Jefferies raised its price target on Ingram Micro to $36 from $29 while reiterating a Buy rating, citing a first-quarter beat, a stronger-than-expected Q2 outlook, and improving trends across regions and product lines. The stock trades at $30.77 near its 52-week high of $31.38, after a 73.8% gain over the past year. Management’s GPU and AI infrastructure wins, resilient PC refresh demand, and potential Xvantage-driven margin expansion support a positive outlook.

Analysis

The market is starting to treat INGM less like a slow-moving distributor and more like a leveraged pick-and-shovel AI infrastructure play. That re-rating matters because the multiple expansion can outrun earnings revisions when investors decide the company has durable access to scarce GPU allocation and enterprise refresh cycles; in that regime, small estimate increases can translate into outsized equity moves over the next 1-3 quarters. The second-order effect is margin mix. Large AI-related deals can lift revenue faster than gross profit if procurement is competitive, but they also deepen platform stickiness and increase attach rates across software, services, and lifecycle management. If Xvantage actually improves transaction efficiency, the real upside is not just growth but lower working-capital drag and better cash conversion, which would justify a premium re-rate versus broader tech distribution peers. The risk is that consensus may be extrapolating a few strong quarters into a medium-term structural step-up.
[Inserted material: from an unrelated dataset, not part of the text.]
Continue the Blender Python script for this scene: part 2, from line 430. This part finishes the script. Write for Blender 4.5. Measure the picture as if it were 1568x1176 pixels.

PC refresh demand can be episodic, and GPU infrastructure demand is still lumpy, customer-concentrated, and vulnerable to budget freezes or lead-time normalization; any sign that the order book is pulled forward rather than expanded would pressure the stock quickly, especially after a sharp run. Over the next 1-2 months, the main catalyst is whether management can convert pipeline rhetoric into sustained margin expansion rather than just top-line beat-and-raise optics. The contrarian view is that the move may already discount the best narrative: AI exposure, improved outlook, and platform optionality. If the stock is pricing in flawless execution, the asymmetry shifts toward disappointment on margins or guidance cadence; in that case, the better trade may be to fade upside through options rather than short outright, since the fundamental backdrop is still constructive.